Eric Schmidt Walks Back Claim Google Is Behind on AI Because of Remote Work
Eric Schmidt doesn’t believe in work-life balance, especially when it costs him money or costs his former company to lose the AI race (whatever that means). But he’s had to walk back statements from April after everyone got rightfully upset.
“I misspoke about Google and their work hours,” Schmidt said Wednesday in an email to The Wall Street Journal. “I regret my error.”
NASA Nears Decision Time on Boeing Starliner’s Fate
Remember how Boeing used to be about quality? Then gave that up in the name of profits? Eventually, it will have neither.

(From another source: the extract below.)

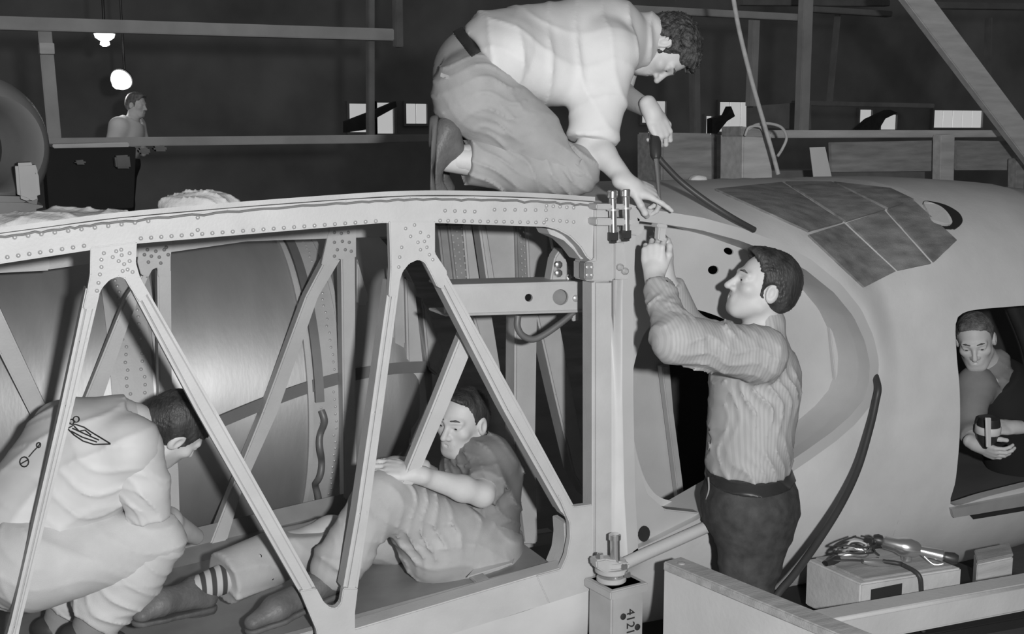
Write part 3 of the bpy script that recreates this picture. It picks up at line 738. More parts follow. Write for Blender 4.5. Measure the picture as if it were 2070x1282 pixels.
# dark walkway strips over the shoulder of the section
for quad in ([(1446,386),(1580,372),(1702,451),(1632,470)], [(1588,371),(1680,371),(1788,426),(1708,450)], [(1686,371),(1800,384),(1846,406),(1794,424)],
             [(1632,478),(1704,455),(1808,550),(1744,582)], [(1712,453),(1786,429),(1880,534),(1814,548)], [(1793,427),(1846,409),(1932,488),(1886,531)]):
    skin_patch('walkway_strip', quad, WALK, fu, 0.003)
skin_poly('hatch_shade_patch', smooth_loop([(1866,409),(1890,410),(1916,418),(1938,432),(1945,448),(1936,460),(1920,464),(1900,458),(1884,446),(1880,430)], 4), DARK, fu, 0.004)  # flat dark patch on uncut skin, painting the shade inside a hatch
skin_poly('hatch_plate', smooth_loop([(1866,412),(1886,415),(1904,424),(1918,440),(1922,455),(1904,458),(1884,452),(1874,432)], 4), SKIN, fu, 0.010)
# recessed panel with rounded opening and inspection holes
hole = smooth_loop([(1300,680),(1340,640),(1380,624),(1430,632),(1490,660),(1560,720),(1560,900),(1500,1000),(1420,1017),(1345,1010),(1310,980),(1288,920),(1277,850),(1276,770)], 5)
c1 = [(1473+10*math.cos(a), 508+7*math.sin(a)+2*math.cos(a)) for a in np.linspace(0, 2*math.pi, 16, endpoint=False)]
c2 = [(1442+11*math.cos(a), 546+9*math.sin(a)) for a in np.linspace(0, 2*math.pi, 16, endpoint=False)]
outer = resample([inn[k]*0.9+ring3[k]*0.1 for k in range(120)], 80)
outer = [p+np.array([0, BP-B1, 0]) for p in outer]
# spread the outer loop so that the panel meets the return wall in the deeper plane
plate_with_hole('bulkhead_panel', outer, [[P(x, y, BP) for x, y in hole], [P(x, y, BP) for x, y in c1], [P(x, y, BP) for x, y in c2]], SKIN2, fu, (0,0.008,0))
for pts in ([(1668,560),(1690,575),(1712,850),(1700,870)], [(1745,640),(1752,660),(1735,830),(1722,845)]):
    prism('panel_stiffener', pts, BP-0.02, 0.02, SKIN2, fu, 0.003)
prism('deep_panel', [(1240,640),(1345,640),(1380,1060),(1240,1060)], 4.25, 0.02, SKIN2, fu, 0)
prism('deep_stiffener', [(1338,740),(1350,740),(1385,1010),(1372,1010)], 4.2, 0.04, ALU2, fu, 0.004)
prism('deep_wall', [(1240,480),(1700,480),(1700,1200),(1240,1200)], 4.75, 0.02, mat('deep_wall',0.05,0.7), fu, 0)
# corner strip beside the end post and base fitting
prism('corner_post', [(1241,470),(1268,480),(1272,600),(1276,800),(1284,920),(1310,1000),(1345,1030),(1440,1040),(1440,1062),(1410,1078),(1260,1142),(1243,1142)], B1+0.03, 0.05, mat('corner_post',0.46,0.5,0.1,0.05), fu, 0.004)
prism('lower_web', [(1243,1040),(1420,1040),(1440,1080),(1440,1160),(1243,1160)], B1+0.10, 0.02, SKIN2, fu, 0)
for c, rx, ry, rot in (((1303,1080),11,16,0.2), ((1262,1096),18,9,0.1), ((1380,1070),6,7,0)):
    prism('hole_shade_disc', [(c[0]+rx*math.cos(a)*math.cos(rot)-ry*math.sin(a)*math.sin(rot), c[1]+ry*math.sin(a)*math.cos(rot)+rx*math.cos(a)*math.sin(rot)) for a in np.linspace(0, 2*math.pi, 14, endpoint=False)], B1+0.022, 0.02, DARK, fu, 0)  # black discs on the uncut strip, painting the shade inside lightening holes
tube('frame_tube', [P(*p, B1-0.04) for p in ((1262,1140),(1310,1118),(1360,1096),(1450,1056))], 0.022, ALU, fu, 12, 4)
# inside of the door
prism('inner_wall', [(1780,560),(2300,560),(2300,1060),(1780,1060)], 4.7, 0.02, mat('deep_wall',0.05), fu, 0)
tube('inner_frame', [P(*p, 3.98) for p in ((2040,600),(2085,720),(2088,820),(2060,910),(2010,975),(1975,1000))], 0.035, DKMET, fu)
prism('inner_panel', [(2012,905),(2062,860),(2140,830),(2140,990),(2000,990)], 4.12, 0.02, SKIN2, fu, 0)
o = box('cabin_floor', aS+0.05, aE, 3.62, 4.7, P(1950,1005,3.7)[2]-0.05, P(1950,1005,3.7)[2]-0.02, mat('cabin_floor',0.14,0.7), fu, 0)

# ------------------------------------------------------------------ pinned joints
jt = empty('hinge_joint'); tag(jt, 'upper pinned joint with two bright vertical bolts between truss and fuselage', 'hinge joint')
for y0, y1 in ((412,424),(441,456)): prism('lug', [(1206,y0),(1276,y0+1),(1290,y0+6),(1276,y1),(1206,y1)], 3.40, 0.09, ALU2, jt, 0.004)
prism('lug', [(1266,452),(1305,458),(1296,476),(1268,474)], 3.43, 0.05, ALU2, jt, 0.004)
for x, y0, y1 in ((1238,389,476),(1264,386,472)):
    p = P(x, y0, 3.41); q = P(x+2, y1, 3.41)
    bo = cyl('bolt', p, q, 0.0125, STEEL, jt)
    lathe('bolt_head', p+np.array([0,0,0.006]), (0,0,-1), [(0,0.014),(0.003,0.017),(0.022,0.017),(0.026,0.013)], STEEL, bo, 12)
    lathe('nut', q+np.array([0,0,0.01]), (0,0,-1), [(0,0.018),(0.024,0.018),(0.028,0.012),(0.034,0.012)], DKMET, bo, 6)
    lathe('washer', p*0.62+q*0.38, (0,0,-1), [(0,0.02),(0.006,0.02)], RIV, bo, 16)
prism('side_lug', [(1243,490),(1262,492),(1272,565),(1243,565)], 3.445, 0.04, ALU2, jt, 0.003)
for c in ((1252,540),(1262,548)): lathe('bolt', P(*c, 3.44), (0,-1,0), [(0,0.012),(0.01,0.012),(0.016,0.006)], RIV, jt, 8)
j2 = empty('hinge_joint'); tag(j2, 'lower pinned joint with one bright bolt above the jack stand', 'hinge joint')
cyl('bolt', P(1243,1079,3.36), P(1244,1172,3.36), 0.016, STEEL, j2)
lathe('bolt_head', P(1243,1079,3.36), (0,0,-1), [(0,0.012),(0.003,0.02),(0.02,0.02)], STEEL, j2, 14)
for y, r in ((1132,0.05),(1146,0.055),(1164,0.05)):
    lathe('flange', P(1236,y,3.38), (0,0,-1), [(0,r-0.004),(0.004,r),(0.014,r),(0.018,r-0.004)], ALU2, j2, 24)
prism('flange_ear', [(1205,1134),(1225,1130),(1275,1140),(1272,1152),(1225,1160),(1207,1150)], 3.34, 0.05, ALU2, j2, 0.005)
for c in ((1213,1128),(1262,1150),(1268,1166)): lathe('nut', P(*c, 3.33), (0,0,1), [(0,0.012),(0.014,0.012),(0.018,0.008)], STEEL, j2, 6)
# jack stand
js = empty('jack_stand'); tag(js, 'square metal jack stand with painted number, under the lower joint', 'jack stand')
c = P(1268,1190,3.32); jx0 = P(1234,1190,3.32)[0]; jx1 = P(1305,1190,3.32)[0]
Mj = Matrix.Translation(V(c)) @ Matrix.Rotation(math.radians(8), 4, 'Z') @ Matrix.Translation(-V(c))
jz = P(1268,1186,3.32)[2]
box('stand_column', jx0, jx1, 3.32, 3.45, 0.02, jz, mat('stand_grey',0.5,0.5,0.2,0.12), js, 0.006, Mj)
box('stand_cap', jx0-0.012, jx1+0.012, 3.31, 3.46, jz-0.03, jz, mat('stand_cap',0.52,0.5,0.2), js, 0.004, Mj)
box('stand_base', jx0-0.15, jx1+0.15, 3.2, 3.6, 0.0, 0.03, DKMET, js, 0.004, Mj)
cx = (jx0+jx1)/2
for dx, z in ((-0.02,jz-0.10),(0.04,jz-0.15)):
    lathe('stand_hole', V(Mj @ Vector((cx+dx,3.319,z))), Mj.to_3x3() @ Vector((0,-1,0)), [(0,0.011),(0.003,0.011),(0.005,0.006)], INK, js, 12)
def text_mesh(name, s, size, M, m, parent, th=0.0008):
    cu = bpy.data.curves.new('t', 'FONT'); cu.body = s; cu.size = size; cu.extrude = th; cu.align_x = 'CENTER'; cu.align_y = 'CENTER'
    o = bpy.data.objects.new('t', cu); col.objects.link(o); bpy.context.view_layer.update()
    me = bpy.data.meshes.new_from_object(o.evaluated_get(bpy.context.evaluated_depsgraph_get())); bpy.data.objects.remove(o); me.transform(M)
    return link(name, me, m, parent)
Mt = Mj @ Matrix.Translation((cx+0.01, 3.318, jz-0.125)) @ Matrix.Rotation(math.radians(90), 4, 'X') @ Matrix.Rotation(math.radians(-90), 4, 'Z')
text_mesh('painted_number', '4121', 0.046, Mt, INK, js)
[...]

Boeing's Starliner spacecraft, stricken by suspect thrusters and helium leaks, is taking up a valuable parking spot at the space station. It needs to depart the orbiting research complex, with or without its two-person crew, before the launch of SpaceX's next Dragon crew mission to the station, scheduled for September 24.

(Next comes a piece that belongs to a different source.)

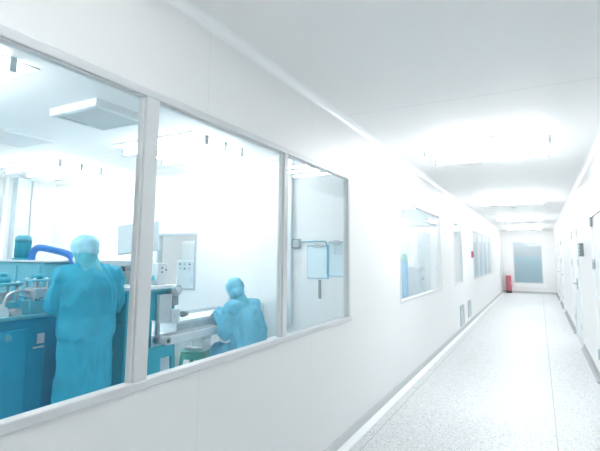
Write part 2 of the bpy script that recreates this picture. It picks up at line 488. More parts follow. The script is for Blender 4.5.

Walmart is ending DroneUp deliveries in three states
Drone delivery still feels like a novelty rather than a good way of getting small items to your door, which apparently is how Walmart feels as well.
Walmart is ending drone deliveries made with partner DroneUp in Phoenix, Arizona, Salt Lake City, Utah, and Tampa, Florida, because the services in those cities weren’t sustainable, according to Axios. This is after Walmart and DroneUp announced in 2022 that they would be bringing drone delivery to those states as part of a broader expansion.
Other Interesting Finds
Who is Mauricio Pochettino? Is this a coup for the USMNT? Will it help them at 2026 World Cup?
I’m surprised and quite happy with the new coach of the US Men’s National team. I don’t think we could have expected much better (I hoped against hope for Jurgen Klopp, but that was never happening). Hopefully, this will be accompanied with other changes within US soccer, but I’m not holding my breath.
It is huge to land one of the best coaches from the club game to manage the men’s national team.
The closest comparison might be Jurgen Klinsmann, the former Germany striker who coached the USMNT from 2011 to 2016, but Pochettino comes to the job with far more of a track record in European club football management than he did.